Şafak DELİÇAKAR

HAK…

31 Aralık 2018 Pazartesi Saat: 09:37

İnsan şerefli bir mahluktur. O yüzdendir ki, Kul hakkını da ancak kul affeder. Onun hürriyet, haysiyet, namus ve şeref gibi manevî hukukuna yönelik bir haksızlık kadar, canına ve malına yapılan bir tecavüz de o nispette ağır bir mesuliyeti gerektirir.

İslâm’da esas itibariyle bir Allah hakkı, bir de kul hakkı vardır. Allah hakkı, her insanın Rabbine karşı yapması gereken kulluk vazifeleridir. Bu hususta yaptığı bir kusur, günah ve eksiklikten dolayı Allah'a yalvarır, tövbe istiğfar ederek affını diler.
Fakat kul hakkı öyle değildir. Onun bir tek telâfisi vardır, o da haksızlığa uğrayan, hukuku zayi olan kişiyle bizzat görüşüp özür beyan etmek, helâllik dilemekle birlikte , maddi bir kaybı varsa telâfisine gitmektir.
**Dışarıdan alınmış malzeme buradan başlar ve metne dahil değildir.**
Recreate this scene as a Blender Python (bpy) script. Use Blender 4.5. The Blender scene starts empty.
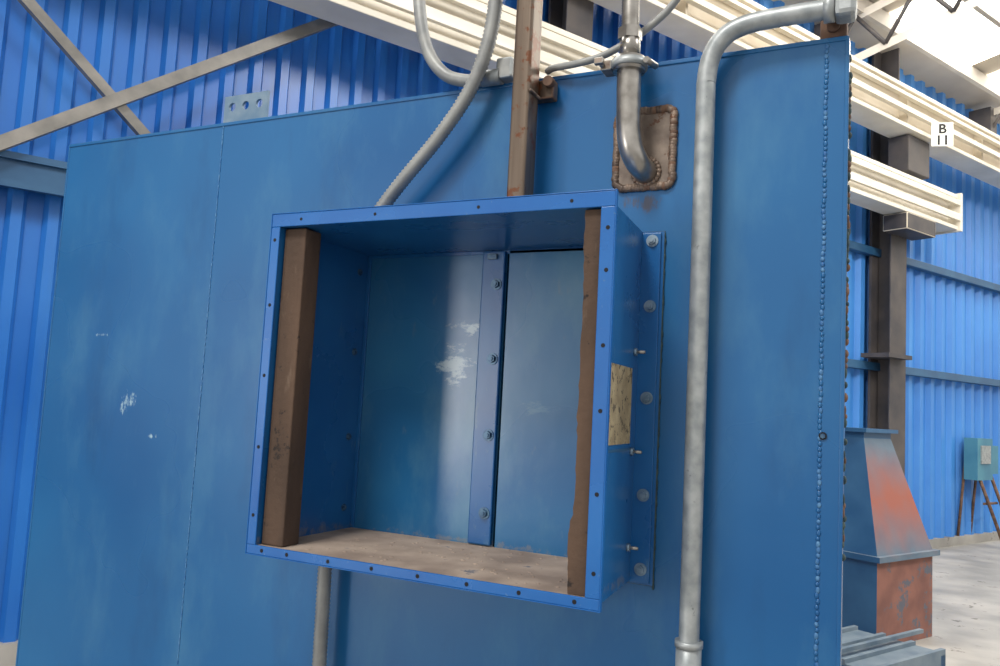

Bir hadis-i şerifte Peygamber Efendimiz (asm) şöyle buyururlar:

"Bir kimse kardeşinin haysiyetine, yahut malına haksız olarak taarruz etmişse, iltimas olarak verilebilecek altın ve gümüşün bulunmadığı günden (kıyamet) önce helâlleşsin. Aksi halde, yaptığı haksızlık nisbetinde onun iyi amellerinden alınıp hak sahibine verilir. İyiliği yoksa, hak sahibinin günahından alınıp haksızlık eden adama verilir."

Kul hakkı sadece insanlar arasında gerçekleşen bir olay değildir. Kurumlarla insanlar arasında, devletler arasında ve bir çok anlamda da bakidir. Söz konusu insan ve insan toplulukları olunca da hak devreye girer.

 “HAK” bütün canlıların ve insanın var olduğu her zaman diliminde hissiyatını sürdürecektir.